I think this is a lot clearer (of course, it could also have shorter aliases for the property names, but definitely not the ambiguous m). I don’t want to have to think about the type’s own formatting API, because the instance already has attributes which I already understand how to work with in the standard way. I don’t have to mentally correspond b to months (for the name of a month - what on Earth??) And I don’t have to remember what the code is for, say, a numeric month value that isn’t zero-padded (trick question: there isn’t one).

If custom per-type formatters have any use here IMO, it’s for things like specifying a 4-digit vs 2-digit year, or a short vs. full month name, because that actually involves type-specific processing. Putting day/month/year in a specific order and putting literal hyphens or slashes between them, are boring, generic tasks and I don’t need or want the class’ help with them. I do want its help to know that e.g. MR rather than MA is the 2-letter abbreviation for March, or that Thursday as a single letter is R rather than T, at least, in the contexts where that’s true.
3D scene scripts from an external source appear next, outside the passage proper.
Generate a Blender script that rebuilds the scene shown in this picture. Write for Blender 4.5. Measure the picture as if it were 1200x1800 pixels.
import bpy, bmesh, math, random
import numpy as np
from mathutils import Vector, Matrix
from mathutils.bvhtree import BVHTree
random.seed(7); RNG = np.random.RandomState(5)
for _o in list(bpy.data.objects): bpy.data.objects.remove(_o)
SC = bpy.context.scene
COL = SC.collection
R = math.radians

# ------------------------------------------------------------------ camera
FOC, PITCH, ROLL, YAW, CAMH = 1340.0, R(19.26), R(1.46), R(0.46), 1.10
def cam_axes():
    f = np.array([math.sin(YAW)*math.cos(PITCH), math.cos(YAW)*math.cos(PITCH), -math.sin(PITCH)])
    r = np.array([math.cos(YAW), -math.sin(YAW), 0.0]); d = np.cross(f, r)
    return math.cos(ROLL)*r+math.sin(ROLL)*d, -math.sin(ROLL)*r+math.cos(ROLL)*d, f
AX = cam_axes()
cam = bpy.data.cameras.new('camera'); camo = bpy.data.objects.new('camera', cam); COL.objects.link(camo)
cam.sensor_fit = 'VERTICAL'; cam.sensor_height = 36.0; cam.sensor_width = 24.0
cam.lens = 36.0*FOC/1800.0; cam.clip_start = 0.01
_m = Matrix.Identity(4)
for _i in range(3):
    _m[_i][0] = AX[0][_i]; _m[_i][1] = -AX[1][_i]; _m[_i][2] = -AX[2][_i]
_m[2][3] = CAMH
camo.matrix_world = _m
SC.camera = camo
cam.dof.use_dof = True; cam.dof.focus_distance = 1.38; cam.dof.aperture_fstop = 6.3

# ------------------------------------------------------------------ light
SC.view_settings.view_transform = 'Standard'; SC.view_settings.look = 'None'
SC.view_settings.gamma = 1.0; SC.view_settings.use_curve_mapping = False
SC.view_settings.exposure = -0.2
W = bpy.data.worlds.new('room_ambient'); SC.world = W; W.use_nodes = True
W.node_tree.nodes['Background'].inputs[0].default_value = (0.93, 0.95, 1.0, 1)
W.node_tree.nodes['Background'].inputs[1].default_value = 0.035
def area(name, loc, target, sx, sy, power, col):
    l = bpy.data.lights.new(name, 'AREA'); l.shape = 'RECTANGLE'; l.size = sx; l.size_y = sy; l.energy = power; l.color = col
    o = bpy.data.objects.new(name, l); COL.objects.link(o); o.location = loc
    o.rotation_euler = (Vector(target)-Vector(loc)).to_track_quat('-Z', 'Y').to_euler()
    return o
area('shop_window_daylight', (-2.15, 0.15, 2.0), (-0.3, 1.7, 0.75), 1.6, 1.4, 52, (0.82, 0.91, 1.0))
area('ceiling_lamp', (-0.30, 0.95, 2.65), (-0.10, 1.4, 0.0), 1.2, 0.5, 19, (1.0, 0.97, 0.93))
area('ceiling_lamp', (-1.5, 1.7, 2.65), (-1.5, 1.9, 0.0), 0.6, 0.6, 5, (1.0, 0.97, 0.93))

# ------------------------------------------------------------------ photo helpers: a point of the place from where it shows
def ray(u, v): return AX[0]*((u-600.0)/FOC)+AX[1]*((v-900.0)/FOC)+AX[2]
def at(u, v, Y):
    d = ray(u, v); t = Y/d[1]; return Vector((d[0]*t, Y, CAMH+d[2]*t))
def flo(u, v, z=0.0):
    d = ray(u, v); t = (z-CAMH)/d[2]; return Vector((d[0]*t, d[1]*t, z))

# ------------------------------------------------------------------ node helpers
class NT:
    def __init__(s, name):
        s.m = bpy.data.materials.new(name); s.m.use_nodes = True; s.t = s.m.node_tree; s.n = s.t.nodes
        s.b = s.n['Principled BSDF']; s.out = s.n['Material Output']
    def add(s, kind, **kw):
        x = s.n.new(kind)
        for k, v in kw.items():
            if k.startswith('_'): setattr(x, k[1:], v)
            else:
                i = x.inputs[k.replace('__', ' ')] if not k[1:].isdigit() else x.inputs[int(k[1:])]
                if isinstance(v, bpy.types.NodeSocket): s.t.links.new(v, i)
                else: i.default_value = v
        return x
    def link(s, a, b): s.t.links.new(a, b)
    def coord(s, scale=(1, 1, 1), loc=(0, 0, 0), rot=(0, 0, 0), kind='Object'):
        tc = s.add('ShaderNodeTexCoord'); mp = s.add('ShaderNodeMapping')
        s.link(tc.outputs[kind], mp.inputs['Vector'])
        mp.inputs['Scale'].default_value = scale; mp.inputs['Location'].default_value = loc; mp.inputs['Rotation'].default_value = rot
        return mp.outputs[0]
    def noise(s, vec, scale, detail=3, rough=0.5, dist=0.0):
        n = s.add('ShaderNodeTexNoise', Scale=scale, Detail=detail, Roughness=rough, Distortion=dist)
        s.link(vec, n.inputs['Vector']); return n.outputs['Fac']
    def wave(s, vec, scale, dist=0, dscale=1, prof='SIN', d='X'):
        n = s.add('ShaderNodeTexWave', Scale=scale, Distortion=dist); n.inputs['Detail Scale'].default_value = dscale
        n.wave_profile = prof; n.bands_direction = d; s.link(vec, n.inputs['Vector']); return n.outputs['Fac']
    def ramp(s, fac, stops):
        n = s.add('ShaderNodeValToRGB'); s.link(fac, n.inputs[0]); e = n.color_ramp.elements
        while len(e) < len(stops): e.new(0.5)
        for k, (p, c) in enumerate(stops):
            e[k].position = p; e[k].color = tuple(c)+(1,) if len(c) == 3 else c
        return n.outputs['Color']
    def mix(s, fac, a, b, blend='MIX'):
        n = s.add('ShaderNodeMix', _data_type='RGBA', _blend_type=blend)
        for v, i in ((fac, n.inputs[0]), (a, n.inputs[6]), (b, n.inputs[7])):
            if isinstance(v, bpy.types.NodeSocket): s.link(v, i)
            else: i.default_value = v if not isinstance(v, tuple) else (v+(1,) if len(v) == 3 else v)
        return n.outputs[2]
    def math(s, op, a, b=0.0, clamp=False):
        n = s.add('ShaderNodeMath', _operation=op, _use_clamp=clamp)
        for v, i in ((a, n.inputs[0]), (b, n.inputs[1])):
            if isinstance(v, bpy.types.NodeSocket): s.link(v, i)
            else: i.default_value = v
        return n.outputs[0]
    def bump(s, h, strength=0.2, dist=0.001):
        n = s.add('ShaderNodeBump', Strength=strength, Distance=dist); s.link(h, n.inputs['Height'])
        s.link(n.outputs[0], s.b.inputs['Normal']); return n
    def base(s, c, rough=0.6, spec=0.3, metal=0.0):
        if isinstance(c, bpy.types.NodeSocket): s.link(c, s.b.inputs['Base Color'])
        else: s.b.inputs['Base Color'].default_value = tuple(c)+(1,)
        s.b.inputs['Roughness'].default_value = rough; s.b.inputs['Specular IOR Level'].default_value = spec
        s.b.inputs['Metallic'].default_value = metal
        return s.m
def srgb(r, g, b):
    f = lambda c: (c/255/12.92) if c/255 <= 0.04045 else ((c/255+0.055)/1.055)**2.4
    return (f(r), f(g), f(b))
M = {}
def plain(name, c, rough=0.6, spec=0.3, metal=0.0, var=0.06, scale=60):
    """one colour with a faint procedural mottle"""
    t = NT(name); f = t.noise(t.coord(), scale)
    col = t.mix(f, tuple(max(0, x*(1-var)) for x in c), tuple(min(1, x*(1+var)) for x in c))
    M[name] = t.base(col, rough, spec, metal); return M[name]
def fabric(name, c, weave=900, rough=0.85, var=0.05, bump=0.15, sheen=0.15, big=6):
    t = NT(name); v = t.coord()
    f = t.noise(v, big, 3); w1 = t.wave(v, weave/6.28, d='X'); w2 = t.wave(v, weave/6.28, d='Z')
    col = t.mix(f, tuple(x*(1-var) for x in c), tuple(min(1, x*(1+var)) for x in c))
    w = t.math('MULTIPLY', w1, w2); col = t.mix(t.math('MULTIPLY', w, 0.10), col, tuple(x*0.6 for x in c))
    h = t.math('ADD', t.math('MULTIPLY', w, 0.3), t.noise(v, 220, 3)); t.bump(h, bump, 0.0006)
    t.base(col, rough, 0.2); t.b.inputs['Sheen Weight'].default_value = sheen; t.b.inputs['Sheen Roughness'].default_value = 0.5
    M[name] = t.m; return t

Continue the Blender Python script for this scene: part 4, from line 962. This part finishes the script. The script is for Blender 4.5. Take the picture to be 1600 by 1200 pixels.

Of course, implementing that involves the datetime module coming up with its own type to represent months, or days-of-the-week, which can stringize or format in various ways. Probably making use of enums, now that those exist. All of these seem like improvements to me. Just imagine (though of course the semantics could be defined differently; this is just what makes the most sense to me off the top of my head):

>>> april = datetime.datetime.now().month # now some enum type that implements `__format__`
>>> f'{april}' # raises a ValueError - ambiguous
>>> f'{april:s}' # April
>>> f'{april:3s}' # Apr
>>> f'{april:3S}' # APR
>>> f'{april:2S}' # AP ; but May would be MY, not MA
>>> f'{april:1S}' # raises a ValueError - no such valid abbreviation
>>> f'{april:d} # 4
>>> f'{april:02d}' # 04

(And this, of course, is why I specified the superfluous :4 for the year in the previous example; my thinking is that a similar year type could interpret :2 to take the last 2 digits - something that int does not do.)